INSTRUCTIONS FOR THE TASK: Below are some records. Quote exactly the lines from the one that contains "DARKW = mat('dark_wall_paint', (.10, .11, .12), .7)" through the last, both included, and leave out the pictures.

MATERIAL SUPPLIED:
+++++

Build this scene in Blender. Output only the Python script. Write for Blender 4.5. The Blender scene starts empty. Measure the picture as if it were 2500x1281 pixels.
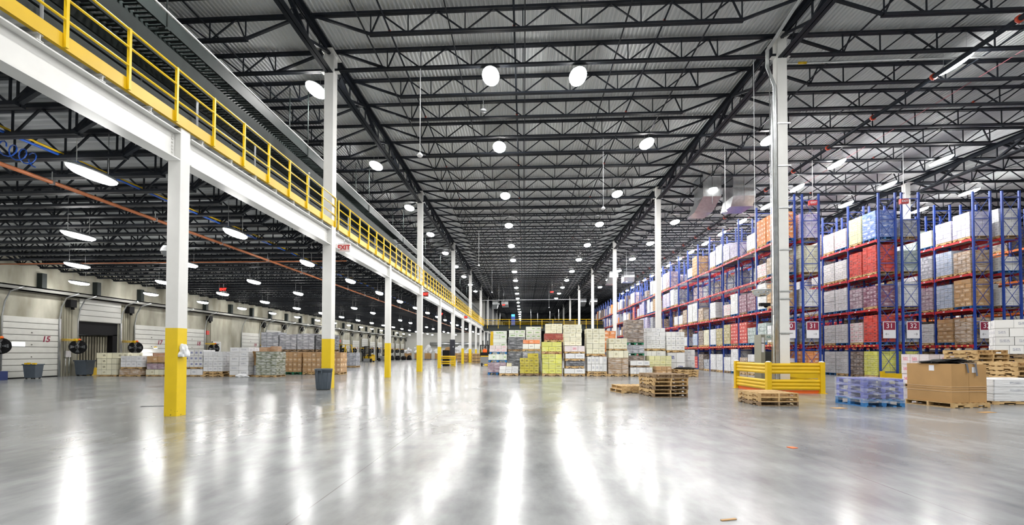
import bpy, bmesh, math, random
from mathutils import Vector, Matrix
R = random.Random(7)
S = bpy.context.scene
COL = S.collection
# ------------------------------------------------------------------ camera
W_, H_ = 2500, 1281
F, CX, CY = 1119.8, 1215.0, 837.7
YAW, PITCH, ROLL, ZC = -.0579, .0205, .0025, 1.3544
cd = bpy.data.cameras.new('camera')
cam = bpy.data.objects.new('camera', cd); COL.objects.link(cam)
cd.sensor_width = 36; cd.lens = F / W_ * 36
cd.shift_x = (W_ / 2 - CX) / W_; cd.shift_y = (CY - H_ / 2) / W_
cd.clip_start = .05; cd.clip_end = 500
fw = Vector((math.sin(YAW), math.cos(YAW), 0)); rt = Vector((math.cos(YAW), -math.sin(YAW), 0)); up = Vector((0, 0, 1))
f2 = fw * math.cos(PITCH) + up * math.sin(PITCH); u2 = -fw * math.sin(PITCH) + up * math.cos(PITCH)
r3 = rt * math.cos(ROLL) + u2 * math.sin(ROLL); u3 = -rt * math.sin(ROLL) + u2 * math.cos(ROLL)
m = Matrix((r3, u3, -f2)).transposed().to_4x4(); m.translation = (0, 0, ZC)
cam.matrix_world = m
S.camera = cam
# ------------------------------------------------------------------ world, exposure
S.view_settings.view_transform = 'Standard'; S.view_settings.look = 'None'
S.view_settings.exposure = 0.6; S.view_settings.gamma = 1.0; S.view_settings.use_curve_mapping = False
wd = bpy.data.worlds.new('world'); S.world = wd; wd.use_nodes = True
wd.node_tree.nodes['Background'].inputs[0].default_value = (.9, .95, 1, 1)
wd.node_tree.nodes['Background'].inputs[1].default_value = .05
S.cycles.max_bounces = 5; S.cycles.diffuse_bounces = 3; S.cycles.glossy_bounces = 3
S.cycles.transmission_bounces = 2; S.cycles.transparent_max_bounces = 6
S.cycles.caustics_reflective = False; S.cycles.caustics_refractive = False
S.cycles.sample_clamp_indirect = 6
L_HIGH = 135.0      # high bay lamps of the tall hall
L_LOW = 52.0        # lamps under the mezzanine deck
L_AISLE = 150.0      # lamps over the rack aisles

# ------------------------------------------------------------------ materials
MATS = {}
def mat(name, col, rough=.6, metal=0., var=0., vs=3., bump=0., bs=20., spec=.5, emit=0., stretch=None, col2=None):
    if name in MATS: return MATS[name]
    M = bpy.data.materials.new(name); M.use_nodes = True
    nt = M.node_tree; b = nt.nodes['Principled BSDF']
    b.inputs['Base Color'].default_value = (*col, 1); b.inputs['Roughness'].default_value = rough
    b.inputs['Metallic'].default_value = metal; b.inputs['Specular IOR Level'].default_value = spec
    if emit:
        b.inputs['Emission Color'].default_value = (1, .985, .96, 1) if emit > 3 else (*col, 1)
        b.inputs['Emission Strength'].default_value = emit
    if var or bump:
        tc = nt.nodes.new('ShaderNodeTexCoord'); mp = nt.nodes.new('ShaderNodeMapping')
        nt.links.new(tc.outputs['Object'], mp.inputs[0])
        if stretch: mp.inputs['Scale'].default_value = stretch
    if var:
        n = nt.nodes.new('ShaderNodeTexNoise'); n.inputs['Scale'].default_value = vs; n.inputs['Detail'].default_value = 5
        nt.links.new(mp.outputs[0], n.inputs['Vector'])
        r = nt.nodes.new('ShaderNodeValToRGB'); nt.links.new(n.outputs[0], r.inputs[0])
        r.color_ramp.elements[0].position = .32; r.color_ramp.elements[1].position = .68
        c2 = col2 or tuple(min(1, c * (1 + var)) for c in col)
        r.color_ramp.elements[0].color = (*(tuple(c * (1 - var) for c in col) if not col2 else col), 1)
        r.color_ramp.elements[1].color = (*c2, 1)
        nt.links.new(r.outputs[0], b.inputs['Base Color'])
    if bump:
        n2 = nt.nodes.new('ShaderNodeTexNoise'); n2.inputs['Scale'].default_value = bs
        nt.links.new(mp.outputs[0], n2.inputs['Vector'])
        bp = nt.nodes.new('ShaderNodeBump'); bp.inputs['Strength'].default_value = bump; bp.inputs['Distance'].default_value = .02
        nt.links.new(n2.outputs[0], bp.inputs['Height']); nt.links.new(bp.outputs[0], b.inputs['Normal'])
    MATS[name] = M
    return M
STEEL = mat('dark_joist_paint', (.010, .013, .019), .55, var=.2, spec=.25)
STEELG = mat('dark_green_grey_paint', (.018, .025, .024), .55, var=.15, spec=.3)
BLACK = mat('black_rubber', (.006, .006, .007), .6, spec=.2)
DECK = mat('galvanised_roof_deck', (.62, .64, .65), .5, .0, var=.11, vs=.6, stretch=(1, .12, 1))
DECKL = mat('galvanised_floor_deck', (.52, .54, .55), .5, .0, var=.15, vs=.6, stretch=(.12, 1, 1))
WHITE = mat('white_steel_paint', (.72, .72, .70), .35, var=.03)
YEL = mat('yellow_safety_paint', (.68, .43, .004), .38, var=.06, vs=2)
YELR = mat('yellow_handrail_paint', (.80, .53, .006), .35, var=.05)
ORG = mat('orange_base_paint', (.80, .13, .01), .5)
BLUE = mat('blue_rack_paint', (.014, .05, .29), .4, var=.12)
RED = mat('red_beam_paint', (.52, .025, .028), .42, var=.15)
ORB = mat('orange_beam_paint', (.75, .17, .02), .42)
WOOD = mat('pale_pallet_wood', (.42, .26, .105), .75, col2=(.62, .43, .21), var=.3, vs=4, stretch=(1, 6, 1), bump=.2)
WOODD = mat('weathered_pallet_wood', (.16, .10, .055), .8, col2=(.34, .24, .14), var=.3, vs=4, stretch=(1, 6, 1), bump=.2)
BLUEP = mat('blue_pallet_paint', (.012, .10, .30), .65, col2=(.03, .18, .42), var=.3, vs=5)
GREENP = mat('green_pallet_paint', (.02, .20, .10), .65)
GALV = mat('galvanised_sheet', (.62, .64, .65), .28, .9, var=.12, vs=6)
CONC = mat('stained_tilt_up_concrete', (.20, .185, .135), .75, col2=(.52, .505, .42), var=.3, vs=.9, stretch=(1, 1, .35), bump=.1)
CONCD = mat('dirty_ribbed_concrete', (.10, .09, .065), .8, col2=(.32, .30, .23), var=.3, vs=2.5, stretch=(1, 1.6, .12), bump=.2)
DOORW = mat('white_door_enamel', (.58, .58, .54), .4, var=.04)
DOORG = mat('door_joint_shadow_grey', (.22, .22, .2), .6)  # darker grey of the panel joints and latches
WALLW = mat('white_wall_paint', (.62, .62, .58), .6, var=.05, vs=.5)
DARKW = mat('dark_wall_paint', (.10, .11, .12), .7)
CANG = mat('grey_bin_plastic', (.075, .095, .12), .5, var=.08)
COPP = mat('orange_brown_pipe', (.50, .17, .07), .4, var=.15)
REDG = mat('red_coupling_paint', (.45, .045, .015), .45)
MARO = mat('maroon_number_vinyl', (.24, .012, .045), .5)
SIGNW = mat('sign_white_vinyl', (.74, .74, .78), .4)
CARD = mat('brown_corrugated_card', (.42, .245, .095), .7, var=.08, vs=2)
CARDR = mat('brown_card_inner', (.30, .16, .07), .75)
GRYM = mat('machine_grey', (.20, .21, .22), .5)
WPL = mat('white_plastic', (.75, .76, .78), .35)
HIVIS = mat('orange_hi_vis_cloth', (.95, .14, .01), .7)
SKIN = mat('skin', (.35, .19, .12), .6)
CLOTH = mat('dark_work_cloth', (.03, .035, .05), .8)
BLUEL = mat('blue_cable', (.01, .08, .42), .5)
REDL = mat('exit_sign_letters_lit', (1, .03, .02), .5, emit=2.5)
LENS = mat('high_bay_lamp_lens', (1, 1, 1), .5, emit=L_HIGH)
LENSL = mat('low_bay_lamp_lens', (1, 1, 1), .5, emit=L_LOW)
LENSA = mat('aisle_lamp_lens', (1, 1, 1), .5, emit=L_AISLE)
SCREEN = mat('lit_blue_screen', (.05, .45, .9), .4, emit=1.5)
WINL = mat('daylit_door_pane', (.9, .95, 1), .3, emit=2.0)

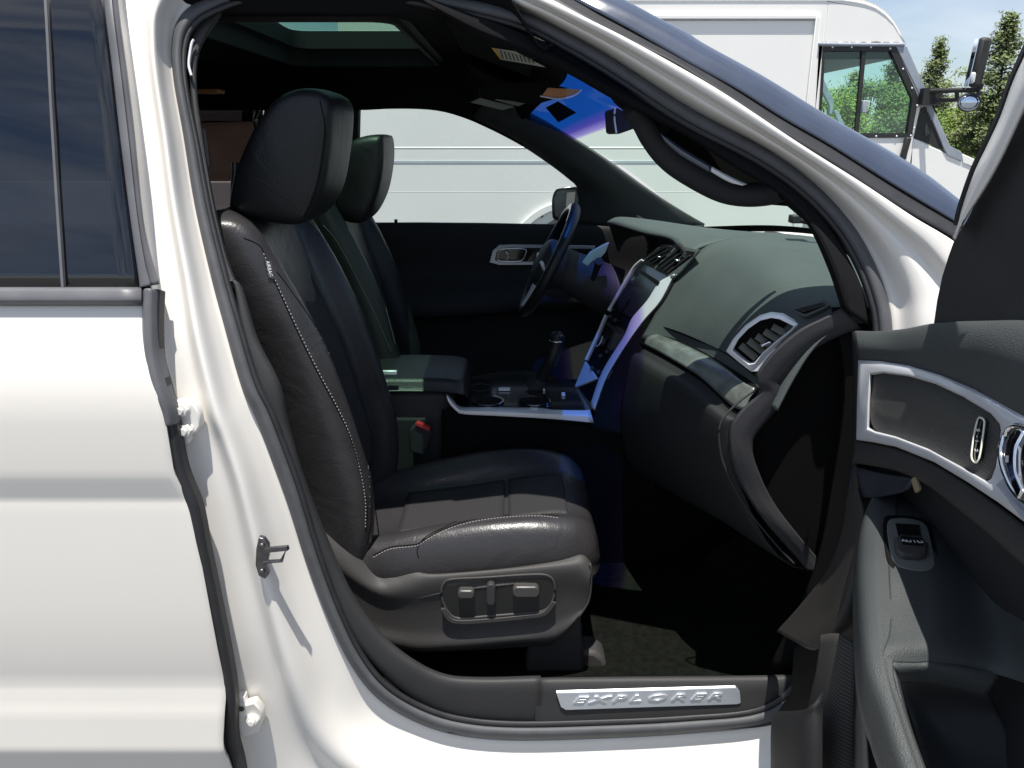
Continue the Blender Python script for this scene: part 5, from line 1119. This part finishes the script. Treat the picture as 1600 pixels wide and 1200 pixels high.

+++++

THE RESULT:
DARKW = mat('dark_wall_paint', (.10, .11, .12), .7)
CANG = mat('grey_bin_plastic', (.075, .095, .12), .5, var=.08)
COPP = mat('orange_brown_pipe', (.50, .17, .07), .4, var=.15)
REDG = mat('red_coupling_paint', (.45, .045, .015), .45)
MARO = mat('maroon_number_vinyl', (.24, .012, .045), .5)
SIGNW = mat('sign_white_vinyl', (.74, .74, .78), .4)
CARD = mat('brown_corrugated_card', (.42, .245, .095), .7, var=.08, vs=2)
CARDR = mat('brown_card_inner', (.30, .16, .07), .75)
GRYM = mat('machine_grey', (.20, .21, .22), .5)
WPL = mat('white_plastic', (.75, .76, .78), .35)
HIVIS = mat('orange_hi_vis_cloth', (.95, .14, .01), .7)
SKIN = mat('skin', (.35, .19, .12), .6)
CLOTH = mat('dark_work_cloth', (.03, .035, .05), .8)
BLUEL = mat('blue_cable', (.01, .08, .42), .5)
REDL = mat('exit_sign_letters_lit', (1, .03, .02), .5, emit=2.5)
LENS = mat('high_bay_lamp_lens', (1, 1, 1), .5, emit=L_HIGH)
LENSL = mat('low_bay_lamp_lens', (1, 1, 1), .5, emit=L_LOW)
LENSA = mat('aisle_lamp_lens', (1, 1, 1), .5, emit=L_AISLE)
SCREEN = mat('lit_blue_screen', (.05, .45, .9), .4, emit=1.5)
WINL = mat('daylit_door_pane', (.9, .95, 1), .3, emit=2.0)

Continue the Blender Python script for this scene: part 5, from line 1119. This part finishes the script. Treat the picture as 1600 pixels wide and 1200 pixels high.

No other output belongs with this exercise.